>> START
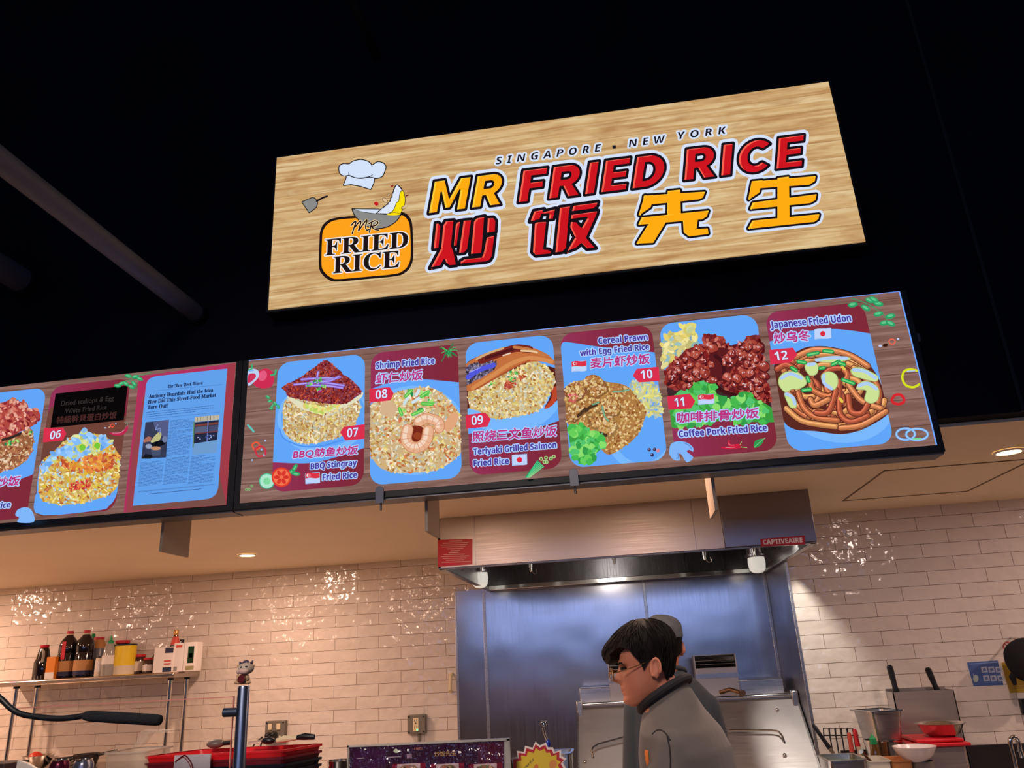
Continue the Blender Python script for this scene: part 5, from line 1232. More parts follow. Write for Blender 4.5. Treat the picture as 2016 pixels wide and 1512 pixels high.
# tall steel sleeve with two handles standing in it
Y = 1.83; a = X7(870, 712, Y-.05); b = X7(1405, 705, Y-.05)
t = empty('pan_rack', ((a[0]+b[0])/2, Y, TZ), 'upright steel sleeve box against the wall holding two black handled pans', 'rack')
zt = (a[2]+b[2])/2; M_sleeve = steel('sleeve_steel', (176, 160, 148), .5)
obj('front_plate', G().bx(a[0], b[0], Y-.05, Y-.045, TZ, zt), M_sleeve, t); obj('rear_plate', G().bx(a[0], b[0], Y+.06, Y+.065, TZ, zt+.012), M_sleeve, t)
obj('side_plate', G().bx(a[0], a[0]+.005, Y-.05, Y+.065, TZ, zt), M_steel, t); obj('side_plate', G().bx(b[0]-.005, b[0], Y-.05, Y+.065, TZ, zt), M_sleeve, t)
for (p0, p1, lab) in (((905, 720), (842, 482), 'left black handle of the two standing in the sleeve box'), ((1265, 715), (1172, 505), 'right black handle of the two standing in the sleeve box')):
    q0, q1 = X7(*p0, Y), X7(*p1, Y); d = (q0-q1); k = empty('frying_pan', (q0[0], Y, TZ+.01), lab, 'pan', 'pans standing in the sleeve box')
    obj('pan_body', G().lathe([(.08, -.012), (.092, .012), (.095, .014), (.087, .010), (.072, -.006)], (min(max(q0[0], a[0]+.105), b[0]-.105), Y-.012+.03*(p0[0] > 1000), TZ+.14), 28, rot=Matrix.Rotation(math.radians(90), 3, 'X')), mat('black_iron', (46, 38, 40), .45, metal=.5), k)
    obj('handle', G().tube([q0+d*1.1, q0+d*.3, q0, q0*.75+q1*.25, q0*.3+q1*.7, q1*.93+q0*.07, q1], [.006, .007, .017, .013, .016, .016, .008], 12), M_blackpl, k)
# square steel container on an upturned bowl
Y = 1.60; cx = (X7(560, 870, Y)[0]+X7(905, 870, Y)[0])/2; zr = X7(740, 872, Y)[2]; zb = X7(740, 1128, Y)[2]
rbx = (X7(900, 870, Y)[0]-X7(575, 870, Y)[0])/2
t = empty('steel_container', (cx, Y, zb), 'square deep steel container standing on a steel bowl', 'container')
def squarering(c, hw, hd, z, r=.02, rot=0.0):
    o = []
    for k, (sx, sy) in enumerate(((1, 1), (-1, 1), (-1, -1), (1, -1))):
        for q in range(5):
            an = math.radians(90*k+q*22.5); o.append(Vector((sx*(hw-r)+r*math.cos(an), sy*(hd-r)+r*math.sin(an), 0)))
    m = Matrix.Rotation(rot, 3, 'Z'); return [m @ p+Vector((c[0], c[1], z)) for p in o]
ry = .75
obj('container_body', G().loft([squarering((cx, Y), rbx*.74, .075, zb, rot=ry*.0+.25), squarering((cx, Y), rbx*.9, .09, zr, rot=.25), squarering((cx, Y), rbx*.86, .085, zr-.002, rot=.25), squarering((cx, Y), rbx*.7, .07, zb+.005, rot=.25)]), M_steel, t)
obj('rim', G().loft([squarering((cx, Y), rbx*.88, .088, zr-.004, rot=.25), squarering((cx, Y), rbx*1.05, .105, zr-.003, rot=.25), squarering((cx, Y), rbx*1.05, .105, zr+.002, rot=.25), squarering((cx, Y), rbx*.87, .086, zr+.002, rot=.25)], cap=False), M_chrome, t)
hB = zb-TZ
rB = rbx*.98; obj('mixing_bowl', G().lathe([(rB*.6, 0), (rB*.85, hB*.4), (rB, hB*.93), (rB*1.03, hB*.96), (rB*1.03, hB), (rB*.95, hB), (rB*.9, hB*.9), (rB*.75, hB*.4), (rB*.5, .01)], (cx, Y, TZ), 30), M_chrome, base=(cx, Y, TZ), label='steel bowl beneath the square steel container', cat='bowl')
# steel box with red boards and bowl
Y = 1.60; x0 = X7(1190, 1190, Y-.12)[0]; x1 = X7(1560, 1190, Y-.12)[0]; zr = X7(1300, 1190, Y-.12)[2]
obj('steel_bin', G().bx(x0-.05, x1-.03, Y-.12, Y+.15, TZ, zr), M_sleeve, bev=.006, base=((x0+x1)/2, Y, TZ), label='plain steel bin under the red cutting boards', cat='bin')
M_board = mat('red_cutting_board', (204, 28, 40), .4)
xb0 = X7(1045, 1165, Y-.14)[0]; xb1 = X7(1560, 1180, Y-.14)[0]
for k in range(2): obj('cutting_board', G().bx(xb0+k*.03, xb1-k*.02, Y-.14+k*.02, Y+.14, zr+k*.016, zr+k*.016+.014), M_board, bev=.004, label=('lower' if k == 0 else 'upper')+' of two red cutting boards beneath the wide steel bowl', cat='cutting board', group='red cutting boards')
zk = zr+.03; rb = (X7(1500, 990, Y)[0]-X7(1075, 1005, Y)[0])/2; cb = (X7(1500, 990, Y)[0]+X7(1075, 1005, Y)[0])/2; hb = X7(1290, 985, Y)[2]-zk
obj('mixing_bowl', G().lathe([(rb*.5, 0), (rb*.72, hb*.25), (rb*.92, hb*.9), (rb*1.02, hb), (rb*1.0, hb*1.02), (rb*.86, hb*.86), (rb*.66, hb*.25), (rb*.4, .008)], (cb, Y, zk), 40), M_chrome, base=(cb, Y, zk), label='wide steel mixing bowl on the red cutting boards', cat='bowl')
# wire rack and knives
Y = 1.86; t = empty('wire_rack', (X7(350, 1100, Y)[0], Y, TZ), 'black wire plate rack on the table at the wall', 'rack'); M_wire = mat('black_wire', (24, 22, 22), .4)
for k in range(8):
    xx = 160+k*52; q0 = X7(xx, 1035, Y); q1 = X7(xx+45, 1240, Y)
    if q0[0] < .945: continue
    obj('wire', G().tube([(q0[0]-.035, Y-.02, q0[2]+.012-.05), (q0[0]-.03, Y-.02, q0[2]+.004), (q0[0], Y, q0[2]), (q1[0]-.005, Y+.005, q1[2]), (q1[0], Y, TZ+.02)], .0035, 8), M_wire, t)
q0 = X7(150, 1060, Y); q1 = X7(560, 1055, Y); q0[0] = max(q0[0], .925); obj('rail', G().tube([(q0[0], Y-.02, q0[2]-.02), (q1[0], Y-.02, q1[2]-.02)], .0035, 8), M_wire, t)
obj('foot', G().tube([(q0[0], Y, TZ+.02), (q1[0], Y, TZ+.02)], .004, 8).bx(q0[0], q0[0]+.008, Y-.05, Y+.05, TZ, TZ+.024).bx(q1[0]-.008, q1[0], Y-.05, Y+.05, TZ, TZ+.024), M_wire, t)
def knife(a, b, m, lab, bl=.0, Y=1.77):
    p, q = X7(*a, Y), X7(*b, Y); d = (q-p)/np.linalg.norm(q-p); k = empty('kitchen_knife', (q[0], Y, TZ), lab, 'knife')
    obj('handle', G().tube([p, p+d*.02, (p+q)/2, q], [.007, .012, .010, .012], 10), m, k)
    e = q+d*((q[2]-TZ)/max(.2, -d[2])); n = np.array([.014, 0, 0]); obj('blade', G().prism([q-n*.8, q+n*.8, e+n*.3, e-n*.3], (0, .0015, 0)), M_chrome, k)
knife((178, 1000), (322, 1205), M_blackpl, 'black handled knife leaning across the wire rack')
knife((540, 1040), (572, 1190), M_redcap, 'red handled knife at the right end of the wire rack', Y=1.73)
knife((492, 1070), (520, 1240), M_redl, 'dull red handled knife beside the bright red one', Y=1.76)
obj('knife_block', G().box((X7(562, 1250, 1.73)[0], 1.73, TZ+.06), (.04, .04, .12)), M_blackpl, bev=.006, label='small black holder under the red handled knives', cat='holder')
# foreground tubs of the right-hand table
def tub(name, x0, x1, yt, Y, hd, m, fill, lab, cat='tub', handle=False):
    a, b = X7(x0, yt, Y), X7(x1, yt, Y); xc = (a[0]+b[0])/2; hw = (b[0]-a[0])/2; zt = (a[2]+b[2])/2
    t = empty(name, (xc, Y, TZ), lab, cat)
    obj('tub_body', G().loft([squarering((xc, Y), hw*.84, hd*.84, TZ), squarering((xc, Y), hw*.97, hd*.97, zt), squarering((xc, Y), hw*1.03, hd*1.03, zt), squarering((xc, Y), hw*1.03, hd*1.03, zt+.005), squarering((xc, Y), hw*.92, hd*.92, zt+.005), squarering((xc, Y), hw*.82, hd*.82, TZ+.006)]), m, t)
    obj('filling', G().loft([squarering((xc, Y), hw*.84, hd*.84, TZ+.02), squarering((xc, Y), hw*.9, hd*.9, zt-.02)]), fill, t)
    if handle: obj('handle', G().tube([(xc-hw*.96, Y-hd, zt), (xc-hw*1.2, Y-hd-.06, zt-.06)], .007, 8), m, t)
tub('food_pan', 262, 590, 1292, 1.34, .12, M_steel, mat('green_vegetable', (120, 150, 70), .6, noise=.4, nscale=60), 'steel pan of green vegetables at the front of the table', 'pan', True)
M_tubw = mat('milky_plastic_tub', (226, 216, 196), .35)
tub('food_tub', 592, 812, 1305, 1.32, .09, M_tubw, mat('dark_dried_goods', (80, 50, 34), .7, noise=.5, nscale=50), 'white plastic tub beside the pan of green vegetables')
tub('food_tub', 816, 1002, 1305, 1.31, .08, mat('clear_orange_tub', (196, 130, 80), .3), mat('fried_shallots', (180, 110, 56), .8, noise=.5, nscale=70), 'tub of fried brown shallots below the white bowl')
t = empty('spoon', (X7(700, 1320, 1.28)[0], 1.28, TZ+.1), 'metal spoon standing in the white plastic tub', 'spoon'); q0, q1 = X7(598, 1235, 1.26), X7(740, 1379, 1.32); obj('handle', G().tube([q0, q0*.8+q1*.2, q1], [.012, .006, .005], 8), M_chrome, t)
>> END
Task :: Collect the lines that hold "wide".

The output ::
Continue the Blender Python script for this scene: part 5, from line 1232. More parts follow. Write for Blender 4.5. Treat the picture as 2016 pixels wide and 1512 pixels high.
for k in range(2): obj('cutting_board', G().bx(xb0+k*.03, xb1-k*.02, Y-.14+k*.02, Y+.14, zr+k*.016, zr+k*.016+.014), M_board, bev=.004, label=('lower' if k == 0 else 'upper')+' of two red cutting boards beneath the wide steel bowl', cat='cutting board', group='red cutting boards')
obj('mixing_bowl', G().lathe([(rb*.5, 0), (rb*.72, hb*.25), (rb*.92, hb*.9), (rb*1.02, hb), (rb*1.0, hb*1.02), (rb*.86, hb*.86), (rb*.66, hb*.25), (rb*.4, .008)], (cb, Y, zk), 40), M_chrome, base=(cb, Y, zk), label='wide steel mixing bowl on the red cutting boards', cat='bowl')